REQUIREMENTS ->
Copy every line, leaving nothing out and adding nothing.

[Records]

◇ ◇ ◇

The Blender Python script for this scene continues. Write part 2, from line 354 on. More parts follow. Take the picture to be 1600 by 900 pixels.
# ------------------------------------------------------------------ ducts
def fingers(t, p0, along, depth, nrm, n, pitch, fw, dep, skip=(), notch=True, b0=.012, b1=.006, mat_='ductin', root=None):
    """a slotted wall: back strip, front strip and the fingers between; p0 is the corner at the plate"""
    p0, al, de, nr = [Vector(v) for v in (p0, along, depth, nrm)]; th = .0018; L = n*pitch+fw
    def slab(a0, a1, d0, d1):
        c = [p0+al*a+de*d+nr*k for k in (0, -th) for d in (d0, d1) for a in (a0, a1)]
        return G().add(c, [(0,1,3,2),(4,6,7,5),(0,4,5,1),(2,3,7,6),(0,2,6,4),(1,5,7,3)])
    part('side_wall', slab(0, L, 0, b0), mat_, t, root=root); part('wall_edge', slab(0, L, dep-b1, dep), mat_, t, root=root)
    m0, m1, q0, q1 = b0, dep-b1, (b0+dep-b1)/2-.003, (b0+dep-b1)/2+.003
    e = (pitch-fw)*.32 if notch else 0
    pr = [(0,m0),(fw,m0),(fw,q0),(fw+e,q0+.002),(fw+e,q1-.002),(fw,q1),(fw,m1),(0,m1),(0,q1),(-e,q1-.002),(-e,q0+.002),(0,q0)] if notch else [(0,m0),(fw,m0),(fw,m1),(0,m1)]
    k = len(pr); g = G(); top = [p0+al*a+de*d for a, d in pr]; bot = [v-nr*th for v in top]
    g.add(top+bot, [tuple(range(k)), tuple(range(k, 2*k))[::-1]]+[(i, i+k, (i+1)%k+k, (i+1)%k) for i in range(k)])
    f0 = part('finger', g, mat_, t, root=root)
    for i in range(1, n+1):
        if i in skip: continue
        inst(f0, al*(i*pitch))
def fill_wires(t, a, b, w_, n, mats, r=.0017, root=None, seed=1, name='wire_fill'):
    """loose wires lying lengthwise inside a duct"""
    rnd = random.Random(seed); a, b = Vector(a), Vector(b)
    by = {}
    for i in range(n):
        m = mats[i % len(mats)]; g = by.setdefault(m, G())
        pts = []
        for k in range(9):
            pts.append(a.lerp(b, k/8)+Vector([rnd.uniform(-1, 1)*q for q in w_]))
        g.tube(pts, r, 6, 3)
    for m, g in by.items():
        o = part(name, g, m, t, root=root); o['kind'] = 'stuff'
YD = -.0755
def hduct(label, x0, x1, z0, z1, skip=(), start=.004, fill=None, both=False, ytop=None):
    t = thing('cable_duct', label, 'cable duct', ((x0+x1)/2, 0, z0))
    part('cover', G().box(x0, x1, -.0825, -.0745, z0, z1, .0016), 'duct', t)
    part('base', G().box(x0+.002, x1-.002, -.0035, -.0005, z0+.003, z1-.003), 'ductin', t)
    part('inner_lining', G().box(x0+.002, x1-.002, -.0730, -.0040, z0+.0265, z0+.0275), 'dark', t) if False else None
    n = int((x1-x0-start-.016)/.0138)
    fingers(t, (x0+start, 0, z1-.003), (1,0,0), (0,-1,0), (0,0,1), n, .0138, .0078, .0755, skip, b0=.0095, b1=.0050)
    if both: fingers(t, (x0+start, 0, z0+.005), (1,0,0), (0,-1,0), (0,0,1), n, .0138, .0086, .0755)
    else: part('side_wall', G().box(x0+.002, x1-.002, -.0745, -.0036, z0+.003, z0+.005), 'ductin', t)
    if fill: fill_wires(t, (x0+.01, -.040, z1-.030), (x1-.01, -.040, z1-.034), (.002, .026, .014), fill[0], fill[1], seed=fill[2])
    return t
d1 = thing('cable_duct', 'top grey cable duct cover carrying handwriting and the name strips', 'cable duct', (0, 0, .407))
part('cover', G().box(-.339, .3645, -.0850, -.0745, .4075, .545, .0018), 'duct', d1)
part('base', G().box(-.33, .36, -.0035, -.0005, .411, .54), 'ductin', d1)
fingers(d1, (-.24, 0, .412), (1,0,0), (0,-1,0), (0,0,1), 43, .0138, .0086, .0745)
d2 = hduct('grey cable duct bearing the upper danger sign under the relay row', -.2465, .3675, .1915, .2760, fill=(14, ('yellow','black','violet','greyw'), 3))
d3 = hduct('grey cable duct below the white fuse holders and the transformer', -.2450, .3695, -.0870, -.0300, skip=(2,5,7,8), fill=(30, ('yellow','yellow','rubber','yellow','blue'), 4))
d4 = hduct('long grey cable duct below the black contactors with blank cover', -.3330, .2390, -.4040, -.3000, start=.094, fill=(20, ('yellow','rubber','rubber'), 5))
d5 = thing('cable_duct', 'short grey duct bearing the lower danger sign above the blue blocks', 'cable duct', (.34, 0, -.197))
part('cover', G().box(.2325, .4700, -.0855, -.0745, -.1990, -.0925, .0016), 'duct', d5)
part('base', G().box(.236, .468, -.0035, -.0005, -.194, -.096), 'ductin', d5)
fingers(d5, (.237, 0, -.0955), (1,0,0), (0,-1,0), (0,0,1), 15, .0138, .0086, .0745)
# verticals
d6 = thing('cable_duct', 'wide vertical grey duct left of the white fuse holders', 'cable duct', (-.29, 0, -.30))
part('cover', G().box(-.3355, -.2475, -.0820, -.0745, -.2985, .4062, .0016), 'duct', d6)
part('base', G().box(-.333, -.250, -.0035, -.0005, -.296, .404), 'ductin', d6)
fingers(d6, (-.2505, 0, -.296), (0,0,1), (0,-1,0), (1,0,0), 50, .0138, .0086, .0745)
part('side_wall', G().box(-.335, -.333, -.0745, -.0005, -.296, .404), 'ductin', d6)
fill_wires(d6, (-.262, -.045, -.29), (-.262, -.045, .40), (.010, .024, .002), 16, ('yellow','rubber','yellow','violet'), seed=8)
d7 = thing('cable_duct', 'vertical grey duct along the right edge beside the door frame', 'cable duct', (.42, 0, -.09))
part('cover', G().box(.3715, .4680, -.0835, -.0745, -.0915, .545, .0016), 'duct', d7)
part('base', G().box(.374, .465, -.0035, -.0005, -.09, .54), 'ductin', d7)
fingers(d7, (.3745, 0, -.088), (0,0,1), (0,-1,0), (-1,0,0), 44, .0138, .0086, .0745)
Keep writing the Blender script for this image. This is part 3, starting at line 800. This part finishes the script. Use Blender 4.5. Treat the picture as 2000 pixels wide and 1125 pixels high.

◇ ◇ ◇

FINAL ANSWER ->
The Blender Python script for this scene continues. Write part 2, from line 354 on. More parts follow. Take the picture to be 1600 by 900 pixels.
# ------------------------------------------------------------------ ducts
def fingers(t, p0, along, depth, nrm, n, pitch, fw, dep, skip=(), notch=True, b0=.012, b1=.006, mat_='ductin', root=None):
    """a slotted wall: back strip, front strip and the fingers between; p0 is the corner at the plate"""
    p0, al, de, nr = [Vector(v) for v in (p0, along, depth, nrm)]; th = .0018; L = n*pitch+fw
    def slab(a0, a1, d0, d1):
        c = [p0+al*a+de*d+nr*k for k in (0, -th) for d in (d0, d1) for a in (a0, a1)]
        return G().add(c, [(0,1,3,2),(4,6,7,5),(0,4,5,1),(2,3,7,6),(0,2,6,4),(1,5,7,3)])
    part('side_wall', slab(0, L, 0, b0), mat_, t, root=root); part('wall_edge', slab(0, L, dep-b1, dep), mat_, t, root=root)
    m0, m1, q0, q1 = b0, dep-b1, (b0+dep-b1)/2-.003, (b0+dep-b1)/2+.003
    e = (pitch-fw)*.32 if notch else 0
    pr = [(0,m0),(fw,m0),(fw,q0),(fw+e,q0+.002),(fw+e,q1-.002),(fw,q1),(fw,m1),(0,m1),(0,q1),(-e,q1-.002),(-e,q0+.002),(0,q0)] if notch else [(0,m0),(fw,m0),(fw,m1),(0,m1)]
    k = len(pr); g = G(); top = [p0+al*a+de*d for a, d in pr]; bot = [v-nr*th for v in top]
    g.add(top+bot, [tuple(range(k)), tuple(range(k, 2*k))[::-1]]+[(i, i+k, (i+1)%k+k, (i+1)%k) for i in range(k)])
    f0 = part('finger', g, mat_, t, root=root)
    for i in range(1, n+1):
        if i in skip: continue
        inst(f0, al*(i*pitch))
def fill_wires(t, a, b, w_, n, mats, r=.0017, root=None, seed=1, name='wire_fill'):
    """loose wires lying lengthwise inside a duct"""
    rnd = random.Random(seed); a, b = Vector(a), Vector(b)
    by = {}
    for i in range(n):
        m = mats[i % len(mats)]; g = by.setdefault(m, G())
        pts = []
        for k in range(9):
            pts.append(a.lerp(b, k/8)+Vector([rnd.uniform(-1, 1)*q for q in w_]))
        g.tube(pts, r, 6, 3)
    for m, g in by.items():
        o = part(name, g, m, t, root=root); o['kind'] = 'stuff'
YD = -.0755
def hduct(label, x0, x1, z0, z1, skip=(), start=.004, fill=None, both=False, ytop=None):
    t = thing('cable_duct', label, 'cable duct', ((x0+x1)/2, 0, z0))
    part('cover', G().box(x0, x1, -.0825, -.0745, z0, z1, .0016), 'duct', t)
    part('base', G().box(x0+.002, x1-.002, -.0035, -.0005, z0+.003, z1-.003), 'ductin', t)
    part('inner_lining', G().box(x0+.002, x1-.002, -.0730, -.0040, z0+.0265, z0+.0275), 'dark', t) if False else None
    n = int((x1-x0-start-.016)/.0138)
    fingers(t, (x0+start, 0, z1-.003), (1,0,0), (0,-1,0), (0,0,1), n, .0138, .0078, .0755, skip, b0=.0095, b1=.0050)
    if both: fingers(t, (x0+start, 0, z0+.005), (1,0,0), (0,-1,0), (0,0,1), n, .0138, .0086, .0755)
    else: part('side_wall', G().box(x0+.002, x1-.002, -.0745, -.0036, z0+.003, z0+.005), 'ductin', t)
    if fill: fill_wires(t, (x0+.01, -.040, z1-.030), (x1-.01, -.040, z1-.034), (.002, .026, .014), fill[0], fill[1], seed=fill[2])
    return t
d1 = thing('cable_duct', 'top grey cable duct cover carrying handwriting and the name strips', 'cable duct', (0, 0, .407))
part('cover', G().box(-.339, .3645, -.0850, -.0745, .4075, .545, .0018), 'duct', d1)
part('base', G().box(-.33, .36, -.0035, -.0005, .411, .54), 'ductin', d1)
fingers(d1, (-.24, 0, .412), (1,0,0), (0,-1,0), (0,0,1), 43, .0138, .0086, .0745)
d2 = hduct('grey cable duct bearing the upper danger sign under the relay row', -.2465, .3675, .1915, .2760, fill=(14, ('yellow','black','violet','greyw'), 3))
d3 = hduct('grey cable duct below the white fuse holders and the transformer', -.2450, .3695, -.0870, -.0300, skip=(2,5,7,8), fill=(30, ('yellow','yellow','rubber','yellow','blue'), 4))
d4 = hduct('long grey cable duct below the black contactors with blank cover', -.3330, .2390, -.4040, -.3000, start=.094, fill=(20, ('yellow','rubber','rubber'), 5))
d5 = thing('cable_duct', 'short grey duct bearing the lower danger sign above the blue blocks', 'cable duct', (.34, 0, -.197))
part('cover', G().box(.2325, .4700, -.0855, -.0745, -.1990, -.0925, .0016), 'duct', d5)
part('base', G().box(.236, .468, -.0035, -.0005, -.194, -.096), 'ductin', d5)
fingers(d5, (.237, 0, -.0955), (1,0,0), (0,-1,0), (0,0,1), 15, .0138, .0086, .0745)
# verticals
d6 = thing('cable_duct', 'wide vertical grey duct left of the white fuse holders', 'cable duct', (-.29, 0, -.30))
part('cover', G().box(-.3355, -.2475, -.0820, -.0745, -.2985, .4062, .0016), 'duct', d6)
part('base', G().box(-.333, -.250, -.0035, -.0005, -.296, .404), 'ductin', d6)
fingers(d6, (-.2505, 0, -.296), (0,0,1), (0,-1,0), (1,0,0), 50, .0138, .0086, .0745)
part('side_wall', G().box(-.335, -.333, -.0745, -.0005, -.296, .404), 'ductin', d6)
fill_wires(d6, (-.262, -.045, -.29), (-.262, -.045, .40), (.010, .024, .002), 16, ('yellow','rubber','yellow','violet'), seed=8)
d7 = thing('cable_duct', 'vertical grey duct along the right edge beside the door frame', 'cable duct', (.42, 0, -.09))
part('cover', G().box(.3715, .4680, -.0835, -.0745, -.0915, .545, .0016), 'duct', d7)
part('base', G().box(.374, .465, -.0035, -.0005, -.09, .54), 'ductin', d7)
fingers(d7, (.3745, 0, -.088), (0,0,1), (0,-1,0), (-1,0,0), 44, .0138, .0086, .0745)
Keep writing the Blender script for this image. This is part 3, starting at line 800. This part finishes the script. Use Blender 4.5. Treat the picture as 2000 pixels wide and 1125 pixels high.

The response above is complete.